Items from a data source
====
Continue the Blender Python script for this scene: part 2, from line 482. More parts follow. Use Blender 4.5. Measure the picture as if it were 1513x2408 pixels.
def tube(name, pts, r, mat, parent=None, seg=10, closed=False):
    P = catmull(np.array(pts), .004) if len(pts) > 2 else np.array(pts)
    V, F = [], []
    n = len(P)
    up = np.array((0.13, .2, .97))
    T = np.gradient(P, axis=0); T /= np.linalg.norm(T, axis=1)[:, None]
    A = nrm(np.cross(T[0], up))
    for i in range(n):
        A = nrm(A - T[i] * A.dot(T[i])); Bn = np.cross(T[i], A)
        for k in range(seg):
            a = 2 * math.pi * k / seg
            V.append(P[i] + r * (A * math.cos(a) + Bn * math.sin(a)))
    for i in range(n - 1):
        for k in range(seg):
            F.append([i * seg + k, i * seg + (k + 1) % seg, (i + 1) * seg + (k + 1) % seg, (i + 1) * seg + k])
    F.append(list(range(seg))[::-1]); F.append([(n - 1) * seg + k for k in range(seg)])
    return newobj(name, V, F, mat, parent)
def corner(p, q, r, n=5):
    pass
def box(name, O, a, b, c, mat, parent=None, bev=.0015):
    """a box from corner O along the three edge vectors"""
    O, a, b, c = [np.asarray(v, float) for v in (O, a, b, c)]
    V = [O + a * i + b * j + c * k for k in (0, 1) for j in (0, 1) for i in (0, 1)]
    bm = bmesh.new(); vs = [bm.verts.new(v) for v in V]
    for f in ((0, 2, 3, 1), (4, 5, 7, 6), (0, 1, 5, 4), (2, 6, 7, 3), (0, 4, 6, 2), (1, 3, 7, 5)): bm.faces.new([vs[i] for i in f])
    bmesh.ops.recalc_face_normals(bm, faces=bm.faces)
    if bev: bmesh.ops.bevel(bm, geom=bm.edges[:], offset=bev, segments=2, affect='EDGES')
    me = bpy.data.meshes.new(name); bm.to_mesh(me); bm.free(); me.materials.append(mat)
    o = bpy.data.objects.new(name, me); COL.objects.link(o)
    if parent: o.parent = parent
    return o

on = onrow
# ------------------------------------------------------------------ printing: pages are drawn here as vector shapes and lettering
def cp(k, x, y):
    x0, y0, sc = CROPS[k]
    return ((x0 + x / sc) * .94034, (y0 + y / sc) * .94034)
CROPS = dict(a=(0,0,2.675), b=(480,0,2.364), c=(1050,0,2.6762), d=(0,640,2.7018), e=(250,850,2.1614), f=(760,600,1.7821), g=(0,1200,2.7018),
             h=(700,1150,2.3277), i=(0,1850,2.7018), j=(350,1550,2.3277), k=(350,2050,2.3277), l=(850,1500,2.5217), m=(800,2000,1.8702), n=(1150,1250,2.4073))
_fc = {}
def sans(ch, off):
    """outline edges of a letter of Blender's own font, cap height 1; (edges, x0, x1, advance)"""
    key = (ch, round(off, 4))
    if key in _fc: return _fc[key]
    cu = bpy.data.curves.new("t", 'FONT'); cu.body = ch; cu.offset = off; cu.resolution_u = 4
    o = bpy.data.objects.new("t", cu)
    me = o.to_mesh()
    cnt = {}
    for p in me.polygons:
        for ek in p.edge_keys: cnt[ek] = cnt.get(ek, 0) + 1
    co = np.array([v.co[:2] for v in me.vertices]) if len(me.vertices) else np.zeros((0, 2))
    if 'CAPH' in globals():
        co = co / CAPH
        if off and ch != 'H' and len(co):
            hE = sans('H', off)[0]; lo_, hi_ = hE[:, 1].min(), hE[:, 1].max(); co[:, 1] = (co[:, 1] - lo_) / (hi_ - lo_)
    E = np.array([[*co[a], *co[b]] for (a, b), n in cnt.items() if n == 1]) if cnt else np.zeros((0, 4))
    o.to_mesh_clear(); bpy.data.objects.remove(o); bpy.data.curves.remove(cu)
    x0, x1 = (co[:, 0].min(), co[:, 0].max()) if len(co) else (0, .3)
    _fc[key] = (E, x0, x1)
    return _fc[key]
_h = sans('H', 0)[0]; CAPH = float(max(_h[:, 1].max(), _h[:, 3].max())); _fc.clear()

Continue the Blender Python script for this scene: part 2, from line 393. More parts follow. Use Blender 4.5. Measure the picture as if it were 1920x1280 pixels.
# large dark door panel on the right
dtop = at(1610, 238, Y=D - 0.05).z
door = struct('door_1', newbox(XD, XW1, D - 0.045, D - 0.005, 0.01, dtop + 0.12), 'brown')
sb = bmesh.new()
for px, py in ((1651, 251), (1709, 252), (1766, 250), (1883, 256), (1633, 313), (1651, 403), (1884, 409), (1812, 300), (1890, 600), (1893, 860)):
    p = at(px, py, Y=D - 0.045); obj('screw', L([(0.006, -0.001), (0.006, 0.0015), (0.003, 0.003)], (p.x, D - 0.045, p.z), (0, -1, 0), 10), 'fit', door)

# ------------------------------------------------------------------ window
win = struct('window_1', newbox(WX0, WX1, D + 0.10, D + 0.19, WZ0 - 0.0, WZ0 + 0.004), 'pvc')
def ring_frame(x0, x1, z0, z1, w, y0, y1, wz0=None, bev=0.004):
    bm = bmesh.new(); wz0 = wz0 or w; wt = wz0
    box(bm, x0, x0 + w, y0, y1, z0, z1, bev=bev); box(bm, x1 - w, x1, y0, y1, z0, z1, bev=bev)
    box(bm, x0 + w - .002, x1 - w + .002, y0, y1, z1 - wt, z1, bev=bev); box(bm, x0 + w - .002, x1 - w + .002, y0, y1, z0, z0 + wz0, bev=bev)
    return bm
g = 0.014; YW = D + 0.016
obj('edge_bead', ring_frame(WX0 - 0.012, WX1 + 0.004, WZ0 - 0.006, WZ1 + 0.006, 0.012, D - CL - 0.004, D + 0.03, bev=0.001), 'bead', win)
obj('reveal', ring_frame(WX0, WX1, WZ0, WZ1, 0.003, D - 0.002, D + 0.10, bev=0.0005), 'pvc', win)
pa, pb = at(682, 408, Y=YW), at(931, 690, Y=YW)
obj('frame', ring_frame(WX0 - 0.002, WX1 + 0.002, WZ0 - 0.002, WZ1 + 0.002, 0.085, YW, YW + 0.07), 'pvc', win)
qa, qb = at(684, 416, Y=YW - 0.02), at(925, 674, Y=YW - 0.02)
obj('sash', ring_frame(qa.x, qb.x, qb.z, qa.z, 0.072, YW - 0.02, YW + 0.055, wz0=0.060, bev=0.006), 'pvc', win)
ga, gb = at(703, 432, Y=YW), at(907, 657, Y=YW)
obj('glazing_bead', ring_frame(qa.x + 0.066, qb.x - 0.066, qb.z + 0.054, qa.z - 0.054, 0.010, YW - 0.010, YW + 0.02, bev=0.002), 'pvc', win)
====
_AIM:_
Retype every entry above, word for word.

_TASK RESULT:_
Continue the Blender Python script for this scene: part 2, from line 482. More parts follow. Use Blender 4.5. Measure the picture as if it were 1513x2408 pixels.
def tube(name, pts, r, mat, parent=None, seg=10, closed=False):
    P = catmull(np.array(pts), .004) if len(pts) > 2 else np.array(pts)
    V, F = [], []
    n = len(P)
    up = np.array((0.13, .2, .97))
    T = np.gradient(P, axis=0); T /= np.linalg.norm(T, axis=1)[:, None]
    A = nrm(np.cross(T[0], up))
    for i in range(n):
        A = nrm(A - T[i] * A.dot(T[i])); Bn = np.cross(T[i], A)
        for k in range(seg):
            a = 2 * math.pi * k / seg
            V.append(P[i] + r * (A * math.cos(a) + Bn * math.sin(a)))
    for i in range(n - 1):
        for k in range(seg):
            F.append([i * seg + k, i * seg + (k + 1) % seg, (i + 1) * seg + (k + 1) % seg, (i + 1) * seg + k])
    F.append(list(range(seg))[::-1]); F.append([(n - 1) * seg + k for k in range(seg)])
    return newobj(name, V, F, mat, parent)
def corner(p, q, r, n=5):
    pass
def box(name, O, a, b, c, mat, parent=None, bev=.0015):
    """a box from corner O along the three edge vectors"""
    O, a, b, c = [np.asarray(v, float) for v in (O, a, b, c)]
    V = [O + a * i + b * j + c * k for k in (0, 1) for j in (0, 1) for i in (0, 1)]
    bm = bmesh.new(); vs = [bm.verts.new(v) for v in V]
    for f in ((0, 2, 3, 1), (4, 5, 7, 6), (0, 1, 5, 4), (2, 6, 7, 3), (0, 4, 6, 2), (1, 3, 7, 5)): bm.faces.new([vs[i] for i in f])
    bmesh.ops.recalc_face_normals(bm, faces=bm.faces)
    if bev: bmesh.ops.bevel(bm, geom=bm.edges[:], offset=bev, segments=2, affect='EDGES')
    me = bpy.data.meshes.new(name); bm.to_mesh(me); bm.free(); me.materials.append(mat)
    o = bpy.data.objects.new(name, me); COL.objects.link(o)
    if parent: o.parent = parent
    return o

on = onrow
# ------------------------------------------------------------------ printing: pages are drawn here as vector shapes and lettering
def cp(k, x, y):
    x0, y0, sc = CROPS[k]
    return ((x0 + x / sc) * .94034, (y0 + y / sc) * .94034)
CROPS = dict(a=(0,0,2.675), b=(480,0,2.364), c=(1050,0,2.6762), d=(0,640,2.7018), e=(250,850,2.1614), f=(760,600,1.7821), g=(0,1200,2.7018),
             h=(700,1150,2.3277), i=(0,1850,2.7018), j=(350,1550,2.3277), k=(350,2050,2.3277), l=(850,1500,2.5217), m=(800,2000,1.8702), n=(1150,1250,2.4073))
_fc = {}
def sans(ch, off):
    """outline edges of a letter of Blender's own font, cap height 1; (edges, x0, x1, advance)"""
    key = (ch, round(off, 4))
    if key in _fc: return _fc[key]
    cu = bpy.data.curves.new("t", 'FONT'); cu.body = ch; cu.offset = off; cu.resolution_u = 4
    o = bpy.data.objects.new("t", cu)
    me = o.to_mesh()
    cnt = {}
    for p in me.polygons:
        for ek in p.edge_keys: cnt[ek] = cnt.get(ek, 0) + 1
    co = np.array([v.co[:2] for v in me.vertices]) if len(me.vertices) else np.zeros((0, 2))
    if 'CAPH' in globals():
        co = co / CAPH
        if off and ch != 'H' and len(co):
            hE = sans('H', off)[0]; lo_, hi_ = hE[:, 1].min(), hE[:, 1].max(); co[:, 1] = (co[:, 1] - lo_) / (hi_ - lo_)
    E = np.array([[*co[a], *co[b]] for (a, b), n in cnt.items() if n == 1]) if cnt else np.zeros((0, 4))
    o.to_mesh_clear(); bpy.data.objects.remove(o); bpy.data.curves.remove(cu)
    x0, x1 = (co[:, 0].min(), co[:, 0].max()) if len(co) else (0, .3)
    _fc[key] = (E, x0, x1)
    return _fc[key]
_h = sans('H', 0)[0]; CAPH = float(max(_h[:, 1].max(), _h[:, 3].max())); _fc.clear()

Continue the Blender Python script for this scene: part 2, from line 393. More parts follow. Use Blender 4.5. Measure the picture as if it were 1920x1280 pixels.
# large dark door panel on the right
dtop = at(1610, 238, Y=D - 0.05).z
door = struct('door_1', newbox(XD, XW1, D - 0.045, D - 0.005, 0.01, dtop + 0.12), 'brown')
sb = bmesh.new()
for px, py in ((1651, 251), (1709, 252), (1766, 250), (1883, 256), (1633, 313), (1651, 403), (1884, 409), (1812, 300), (1890, 600), (1893, 860)):
    p = at(px, py, Y=D - 0.045); obj('screw', L([(0.006, -0.001), (0.006, 0.0015), (0.003, 0.003)], (p.x, D - 0.045, p.z), (0, -1, 0), 10), 'fit', door)

# ------------------------------------------------------------------ window
win = struct('window_1', newbox(WX0, WX1, D + 0.10, D + 0.19, WZ0 - 0.0, WZ0 + 0.004), 'pvc')
def ring_frame(x0, x1, z0, z1, w, y0, y1, wz0=None, bev=0.004):
    bm = bmesh.new(); wz0 = wz0 or w; wt = wz0
    box(bm, x0, x0 + w, y0, y1, z0, z1, bev=bev); box(bm, x1 - w, x1, y0, y1, z0, z1, bev=bev)
    box(bm, x0 + w - .002, x1 - w + .002, y0, y1, z1 - wt, z1, bev=bev); box(bm, x0 + w - .002, x1 - w + .002, y0, y1, z0, z0 + wz0, bev=bev)
    return bm
g = 0.014; YW = D + 0.016
obj('edge_bead', ring_frame(WX0 - 0.012, WX1 + 0.004, WZ0 - 0.006, WZ1 + 0.006, 0.012, D - CL - 0.004, D + 0.03, bev=0.001), 'bead', win)
obj('reveal', ring_frame(WX0, WX1, WZ0, WZ1, 0.003, D - 0.002, D + 0.10, bev=0.0005), 'pvc', win)
pa, pb = at(682, 408, Y=YW), at(931, 690, Y=YW)
obj('frame', ring_frame(WX0 - 0.002, WX1 + 0.002, WZ0 - 0.002, WZ1 + 0.002, 0.085, YW, YW + 0.07), 'pvc', win)
qa, qb = at(684, 416, Y=YW - 0.02), at(925, 674, Y=YW - 0.02)
obj('sash', ring_frame(qa.x, qb.x, qb.z, qa.z, 0.072, YW - 0.02, YW + 0.055, wz0=0.060, bev=0.006), 'pvc', win)
ga, gb = at(703, 432, Y=YW), at(907, 657, Y=YW)
obj('glazing_bead', ring_frame(qa.x + 0.066, qb.x - 0.066, qb.z + 0.054, qa.z - 0.054, 0.010, YW - 0.010, YW + 0.02, bev=0.002), 'pvc', win)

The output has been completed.